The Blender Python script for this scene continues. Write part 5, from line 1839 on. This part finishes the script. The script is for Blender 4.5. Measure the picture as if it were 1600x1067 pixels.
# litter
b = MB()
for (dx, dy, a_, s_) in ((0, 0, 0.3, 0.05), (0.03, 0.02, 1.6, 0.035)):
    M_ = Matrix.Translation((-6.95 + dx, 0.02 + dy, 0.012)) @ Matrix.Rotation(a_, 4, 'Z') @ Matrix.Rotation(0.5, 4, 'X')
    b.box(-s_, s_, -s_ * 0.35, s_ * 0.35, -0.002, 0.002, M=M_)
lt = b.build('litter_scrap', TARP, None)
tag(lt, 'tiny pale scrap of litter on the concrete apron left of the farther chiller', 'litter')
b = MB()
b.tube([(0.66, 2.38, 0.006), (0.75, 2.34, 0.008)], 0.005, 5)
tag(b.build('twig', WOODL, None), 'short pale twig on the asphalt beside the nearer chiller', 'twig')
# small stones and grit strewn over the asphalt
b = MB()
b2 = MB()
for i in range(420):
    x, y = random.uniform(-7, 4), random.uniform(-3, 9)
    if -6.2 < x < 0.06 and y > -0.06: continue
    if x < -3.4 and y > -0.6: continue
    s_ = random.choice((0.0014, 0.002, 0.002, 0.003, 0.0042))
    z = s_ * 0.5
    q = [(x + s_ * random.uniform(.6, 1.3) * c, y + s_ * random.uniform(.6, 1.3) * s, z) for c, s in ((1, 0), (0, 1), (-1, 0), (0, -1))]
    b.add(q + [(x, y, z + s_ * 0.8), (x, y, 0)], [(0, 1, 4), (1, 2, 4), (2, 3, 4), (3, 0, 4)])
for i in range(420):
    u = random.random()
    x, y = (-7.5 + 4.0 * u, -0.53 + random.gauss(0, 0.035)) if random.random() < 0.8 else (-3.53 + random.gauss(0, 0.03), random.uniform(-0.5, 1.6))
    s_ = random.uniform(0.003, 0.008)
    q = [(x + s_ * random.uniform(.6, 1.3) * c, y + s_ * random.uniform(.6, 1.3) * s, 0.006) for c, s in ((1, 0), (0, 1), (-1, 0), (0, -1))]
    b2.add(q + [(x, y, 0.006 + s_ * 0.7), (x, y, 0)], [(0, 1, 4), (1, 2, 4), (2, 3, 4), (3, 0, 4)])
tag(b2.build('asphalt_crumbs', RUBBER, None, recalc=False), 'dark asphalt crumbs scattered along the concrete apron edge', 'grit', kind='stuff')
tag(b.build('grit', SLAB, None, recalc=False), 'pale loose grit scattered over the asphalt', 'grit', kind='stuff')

######

**Instructions for the task:** All of the material must be reproduced exactly.

**Final result:**
The Blender Python script for this scene continues. Write part 5, from line 1839 on. This part finishes the script. The script is for Blender 4.5. Measure the picture as if it were 1600x1067 pixels.
# litter
b = MB()
for (dx, dy, a_, s_) in ((0, 0, 0.3, 0.05), (0.03, 0.02, 1.6, 0.035)):
    M_ = Matrix.Translation((-6.95 + dx, 0.02 + dy, 0.012)) @ Matrix.Rotation(a_, 4, 'Z') @ Matrix.Rotation(0.5, 4, 'X')
    b.box(-s_, s_, -s_ * 0.35, s_ * 0.35, -0.002, 0.002, M=M_)
lt = b.build('litter_scrap', TARP, None)
tag(lt, 'tiny pale scrap of litter on the concrete apron left of the farther chiller', 'litter')
b = MB()
b.tube([(0.66, 2.38, 0.006), (0.75, 2.34, 0.008)], 0.005, 5)
tag(b.build('twig', WOODL, None), 'short pale twig on the asphalt beside the nearer chiller', 'twig')
# small stones and grit strewn over the asphalt
b = MB()
b2 = MB()
for i in range(420):
    x, y = random.uniform(-7, 4), random.uniform(-3, 9)
    if -6.2 < x < 0.06 and y > -0.06: continue
    if x < -3.4 and y > -0.6: continue
    s_ = random.choice((0.0014, 0.002, 0.002, 0.003, 0.0042))
    z = s_ * 0.5
    q = [(x + s_ * random.uniform(.6, 1.3) * c, y + s_ * random.uniform(.6, 1.3) * s, z) for c, s in ((1, 0), (0, 1), (-1, 0), (0, -1))]
    b.add(q + [(x, y, z + s_ * 0.8), (x, y, 0)], [(0, 1, 4), (1, 2, 4), (2, 3, 4), (3, 0, 4)])
for i in range(420):
    u = random.random()
    x, y = (-7.5 + 4.0 * u, -0.53 + random.gauss(0, 0.035)) if random.random() < 0.8 else (-3.53 + random.gauss(0, 0.03), random.uniform(-0.5, 1.6))
    s_ = random.uniform(0.003, 0.008)
    q = [(x + s_ * random.uniform(.6, 1.3) * c, y + s_ * random.uniform(.6, 1.3) * s, 0.006) for c, s in ((1, 0), (0, 1), (-1, 0), (0, -1))]
    b2.add(q + [(x, y, 0.006 + s_ * 0.7), (x, y, 0)], [(0, 1, 4), (1, 2, 4), (2, 3, 4), (3, 0, 4)])
tag(b2.build('asphalt_crumbs', RUBBER, None, recalc=False), 'dark asphalt crumbs scattered along the concrete apron edge', 'grit', kind='stuff')
tag(b.build('grit', SLAB, None, recalc=False), 'pale loose grit scattered over the asphalt', 'grit', kind='stuff')